パリに向かったロナンは革命家たちに感化され、一緒に自由のために立ち上がろう、と、革命派に加わった。でも農民出のロナンには学がなく、知識人の革命家たちとの間にある格差に気付き、一度は活動への不信感を募らせていく。その中でパリで出会ったオランプと恋に落ちる。でもオランプは王妃の侍女、自分は革命派、立場の違いから二人が結ばれることは許されなかったが、革命の混乱の中、王妃から自由を与えられたオランプはロナンのもとへ、ようやく同じ立場で愛し合えると思ったら…。これだけ見たらサブタイトルはバスティーユの恋人たちになるんだろうけど、多分、いろいろな部分を盛り込みすぎて、この二人の愛の物語としても薄すぎる。そういう意味でのこのサブタイトルへの違和感。タカラヅカは基本的に男女の愛の物語でなければいけないから、これはちゃんと愛の物語なんです、って自分で言ってこじつけてるだけに思えるのである。愛の物語にしたいのなら、ロナンとオランプだけじゃないほうがよかったのではないだろうか。革命家たちにだって恋人はいたはずだし、革命派の市民というくくりではロナンも革命家たちも同じなのに、ロナンの恋愛だけを取り沙汰すからおかしい。まあでも、ここはタカラヅカで、ロナンはトップスターが演る主役だから。
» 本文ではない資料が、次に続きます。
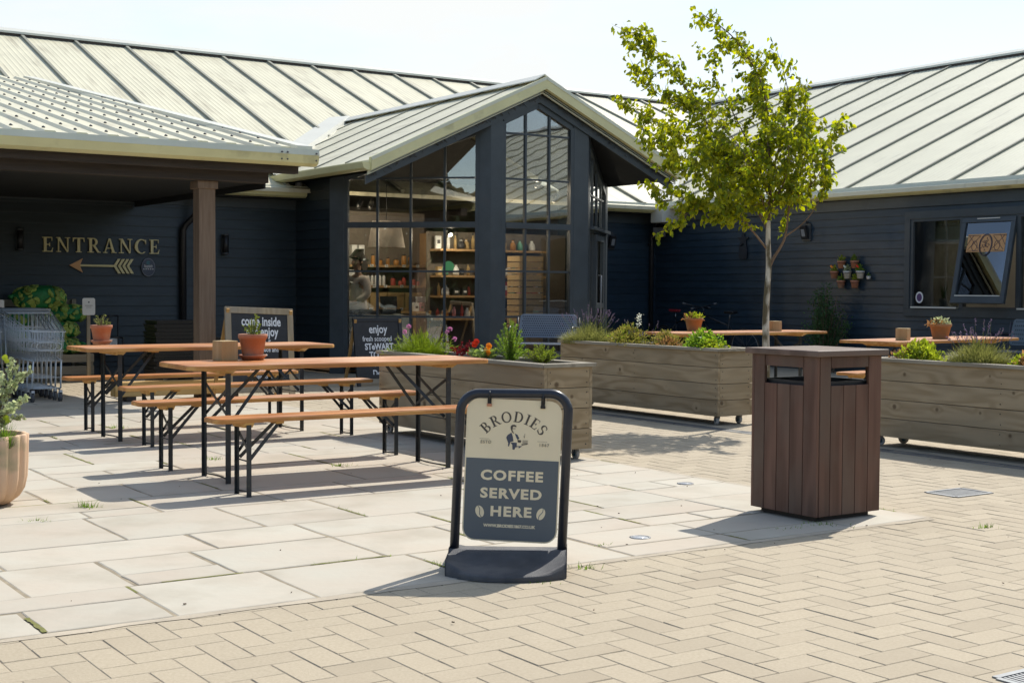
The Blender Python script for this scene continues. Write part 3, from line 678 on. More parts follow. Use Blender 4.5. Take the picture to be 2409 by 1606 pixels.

その分、ちゃぴアントワネットの存在感である。また別の場所で別の物語が進む。マリーアントワネットが正しく主役の、マリーアントワネットの物語。フランスの財政難など露知らず、ギャンブルに明け暮れ、外国人の貴族と不倫。この行動が市民の怒りを買い、処刑という最期を迎える。でもそれは全て、王妃の無知が招いた悲劇。

何も知らない子供のまま、政略結婚でグレていた王妃が、自らの浅はかな行動が招いた革命という結果を受け入れ、フランスの王妃としての自覚と覚悟を持った女性に成長していくその物語がきちんと描かれていた。こんなに出来る子になっていたとは…。ちゃぴの銀橋の歌に私の涙腺も崩壊した。

みやるりの妖艶なアルトワ伯爵、ブラボー!一人異色で、せっかくならアルトワ伯爵を狂言回しに使えないかなとか考えたり。オランプとの絡みもあるし。王族すぎるけど。たまきちはがっしりしていて見ていて安心する。カチャコマもさすがの安定感。でも月組はいつまで番手を曖昧にするのだろう。なんだか、他の組なら即番手ついてもおかしくないレベルのカードを3つも並べて、、と贅沢に思えてしまう。


オリジナル版では、物語をぶったぎって歌が始まり、歌は物語には関係してこないものなんだと言う。つまり1789は、革命という時代をテーマにしたショー、エンターテイメント、というカテゴリーなのだろう。

そうか、そう思えばいいのか。それなら、すごく楽しい。群舞の場面とか、隅っこの下級生まで歌える、踊れる、揃ってる、なんて熱いんだ月組…!全然観てないから知らなかった…!見るところが多すぎて目が足りない。結局友人と2人で最後にプログラムを購入、観劇後飲みながら下級生の写真を見漁る…。

あ、あと噂の暁千星くん、フェルゼン役頑張ってたし、ショーで大階段からまさおと降りてきたときあの背の高いイケメンは誰…?と思ったら彼でした。今後に期待のスターさんですね。


しかしながら、イケコ、よくこんな作品をタカラヅカにぶっこんだよなあ。でも今の月組にしかできない作品であることには違いない。タカラヅカピラミッド的には、2番手以下不明瞭というのはあまりいただけないけれど、できる人たちがうじゃうじゃいる組じゃないとできなかった作品。


東宝版はタカラヅカのような制約はないだろうから、よりスペクタキュルミュージカル!ショー!エンターテイメント!としての演出を期待する。何よりお花様がマリーアントワネット…!先の東宝エリザベートは本当に素晴らしかった。間違いなく生まれながらの王妃役者。そしてかなめちゃんもオメデトウ。

さて、最後に。今回は、王妃マリーアントワネットであり、ちゃんと主役の一人であった娘役トップスターちゃぴに、一番大きな拍手を送りたい。


稚拙ながら、初感想文、おわり。

誤字脱字偏見は悪しからずご了承ください。